In an Era of Austerity, Should We Keep Funding Public School Sports?

Updated on December 1, 2016

High School Football is Tradition...But Should We Have to Fund it With Taxes?

The iconic novel Friday Night Lights, set in west Texas, highlights America's love of high school football.
The iconic novel Friday Night Lights, set in west Texas, highlights America's love of high school football. | Source

Should K-12 Sports be Privatized?

Is it wrong to spend taxpayer dollars on sports in public schools? Rarely has such a can of worms been opened. If you think that people get hot under the collar about same-sex marriage, flag burning, or Obamacare, you ain't seen nothin' yet! In Nevada, Russell Davis has proposed ending taxpayer support for public school football. As a school board candidate, he argues that the physical dangers of football make it an unacceptable institution to fund.

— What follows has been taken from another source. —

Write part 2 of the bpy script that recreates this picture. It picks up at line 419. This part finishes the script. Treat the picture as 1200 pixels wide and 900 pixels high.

But, dangers of high school football aside, should any taxpayer money go to public school sports in our post-Great Recession age of austerity? My school district is in the midst of a painful budget crunch, and teachers may have to divert money from their paychecks to their health insurance premiums, effectively resulting in a pay cut. The district, however, has insisted that no extracurricular programs will be cut. As a teacher, I find it unconscionable that football will still be funded...but educators will have to suffer through pay cuts.

As a nation, our academic rigor is lagging. We have low test scores and do poorly compared with virtually all other industrialized nations - despite spending the most dollars per student! In America, we spend lavishly on education but see little return. Where we do truly stand out from other industrialized nations is our obsession with sports. While we are quick to debate endlessly about hot-button issues like teacher training and the effects of standardized testing on students' self-esteem, few are brave enough to broach the topic of sports funding.

If we cut the funding for public school sports in half, or eliminated it entirely, would the additional funds for classroom learning lead to improved education outcomes for children and teens? Obviously, there would be some improvement. The question is, how much improvement for what cost? What would we gain in terms of graduation rates and college preparedness versus what would we lose in terms of athletic benefits? We must examine how much benefit is derived from public school sports.

Undoubtedly, many students are improved through sport. Young men and women gain physical and mental prowess from public school sports, as well as creativity and leadership skills. But can these same benefits not be derived from club or city league sports? Or could they not be derived from academic-oriented extracurriculars or, dare we say it, more time in the classroom? Shifting our focus from public school sports to academic-oriented extracurriculars could minimize the loss of leadership skills, creativity, and mental sharpness derived from soccer, basketball, volleyball, or football.

And which students do public school sports benefit? A primary argument in favor of well-funded sports programs is that they encourage the attendance and classroom participation of students who would otherwise drop out of high school. For example, coaches often declare that some students only attend school because of football or basketball. Take that away from them, and they will refuse to come to class. But should we educators be held hostage by our students in this way? This is especially true given that it is a minority of students. When it comes to sports, unlike academics, there is little inclusiveness. You have to make the team.

While education itself is supposed to be universal and inclusive, varsity sports, especially at large public high schools, can be anything but. Only good athletes make the team. The select few are being subsidized by the masses. If public school sports want taxpayer dollars, then shouldn't they be as inclusive as the public school classrooms themselves? How can a public school deny a student a spot on the varsity team for alleged lack of ability, especially when such an occurrence in an academic setting would be swiftly and loudly condemned? Many schools have made AP classes open enrollment, allowing any student to register...so why are sports exempt from such mandated inclusiveness?

If parents truly believe that their children will benefit from sports, then a market will develop to cater to their demand. Private sports leagues will develop, and teams can allow poor-but-athletic children and teens to join at a discount, trading lower revenue for greater prospects of winning. While education should be considered a public good, I see little reason why sports should not be privatized.